Gaming – Lawful and unlawful gaming. The claimant casino issued proceedings to recover £1m on unpaid cheques provided by the defendant in exchange for chips, which she had lost. The Queen's Bench Division, in allowing the claim, held that there had been no unlawful giving of credit to the defendant. Further, the defendant had not established any claim in negligence, as it was not fair, just and reasonable that the law should impose a duty of care on the claimant to prevent her from using her cheque cashing facility. 

*R (on the application of Whitson) v Secretary of State for Justice

Costs – Claim. The claimant chairman of the Asbestos Victims Support Groups Forums sought judicial review of the defendant Secretary of State's decision to bring into force ss 44 and 46 of the Legal Aid Sentencing and Punishment of Offenders Act 2012 in relation to mesothelioma claims. The Administrative Court, in allowing the application, held that the Secretary of State had not conducted a proper review of the likely effect of the Act reforms on mesothelioma claims, as required by s 48(1) of the Act. 

R v Clayton and another

Town and country planning – Enforcement notice. The defendants appealed against their convictions for failing to comply with an enforcement notice on the basis that the solicitor then acting for the local authority had deliberately concealed information in obtaining the notice. The Court of Appeal, Criminal Division, in dismissing the appeal, held that s 285 of the Town and Country Planning Act 1990 and R v Wicks ([1997] 2 All ER 801) had precluded the judge from investigating the alleged unlawful act in the context of the criminal trial. The judge had failed to consider the defendants' alternative argument, but it would be inappropriate to remit the case for that argument to be considered. 

Cockram v Air Products plc

Unfair Dismissal – Constructive Dismissal. The employment tribunal had rejected the employee's claim for unfair constructive dismissal in circumstances where he had given seven months' notice of termination following the alleged breach of contract. The employee's appeal to the Employment Appeal Tribunal raised a short question of law in relation to s 95(1)(c) of the Employment Rights Act of 1996 as to whether the common law concept of affirmation applied in circumstances where an employee resigned giving notice exceeding the contractual minimum period of notice. 

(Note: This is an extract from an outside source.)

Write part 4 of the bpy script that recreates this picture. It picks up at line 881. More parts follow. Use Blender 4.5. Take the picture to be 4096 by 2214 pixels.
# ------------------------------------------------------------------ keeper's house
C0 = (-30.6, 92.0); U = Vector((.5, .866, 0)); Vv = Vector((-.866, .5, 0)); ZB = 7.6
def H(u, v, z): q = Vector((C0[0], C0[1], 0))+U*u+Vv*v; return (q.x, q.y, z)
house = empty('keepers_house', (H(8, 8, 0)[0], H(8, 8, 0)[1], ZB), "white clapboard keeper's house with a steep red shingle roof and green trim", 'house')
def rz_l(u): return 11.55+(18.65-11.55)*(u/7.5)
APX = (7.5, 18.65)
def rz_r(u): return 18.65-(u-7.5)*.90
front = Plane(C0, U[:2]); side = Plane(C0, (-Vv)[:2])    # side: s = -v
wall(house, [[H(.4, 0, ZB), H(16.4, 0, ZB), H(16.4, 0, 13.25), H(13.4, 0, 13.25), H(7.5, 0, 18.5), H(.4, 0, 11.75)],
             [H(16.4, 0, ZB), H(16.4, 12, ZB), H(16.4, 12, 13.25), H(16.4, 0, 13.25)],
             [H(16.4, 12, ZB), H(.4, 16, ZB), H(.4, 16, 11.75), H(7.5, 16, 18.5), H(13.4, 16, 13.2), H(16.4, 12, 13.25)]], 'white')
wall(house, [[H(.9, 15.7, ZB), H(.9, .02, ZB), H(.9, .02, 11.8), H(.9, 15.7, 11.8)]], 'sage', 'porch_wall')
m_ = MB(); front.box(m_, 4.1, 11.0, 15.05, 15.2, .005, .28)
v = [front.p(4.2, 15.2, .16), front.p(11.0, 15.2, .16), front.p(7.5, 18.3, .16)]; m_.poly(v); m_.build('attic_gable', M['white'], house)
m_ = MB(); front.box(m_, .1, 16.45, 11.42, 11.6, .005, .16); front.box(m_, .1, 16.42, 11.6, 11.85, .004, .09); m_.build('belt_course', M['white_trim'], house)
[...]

Schroder Exempt Property Unit Trust and another v Birmingham City Council

Rates – Rateable occupation. The tenant of the appellants' property went into liquidation and its liquidator disclaimed all interest in the property. The appellants continued to call on a guarantor to make good the tenant's default and the guarantor paid the sums demanded. The judge held that the appellants were liable for rates charged by the defendant local authority. The appellants appealed by way of case stated. The Administrative Court, in dismissing the appeal, held that the judge had been correct to find that the first appellant had been the owner within ss 45(1)(b) and 65(1) of the Local Government Finance Act 1988 and, therefore, liable for non-occupation rates for the property. 

McDonald v United Kingdom (App. No. 4241/12)

Human rights – Privacy. The applicant, who lived in the United Kingdom, had severely limited mobility. She had complained to the European Court of Human Rights (the ECHR), alleging that, following the reduction by a local authority of the amount allocated for her weekly care, there had been a violation of her right to respect for private and family life contrary to art 8 of the European Convention on Human Rights. The ECHR upheld the applicant's complaint in respect of the period between 21 November 2008 and 4 November 2009 because the interference with her rights during that period had not been in accordance with domestic law. However, the complaint concerning the period after 4 November 2009 was inadmissible on the ground that the interference with the applicant's rights during that latter period had been 'necessary in a democratic society', pursuant to art 8(2) of the Convention.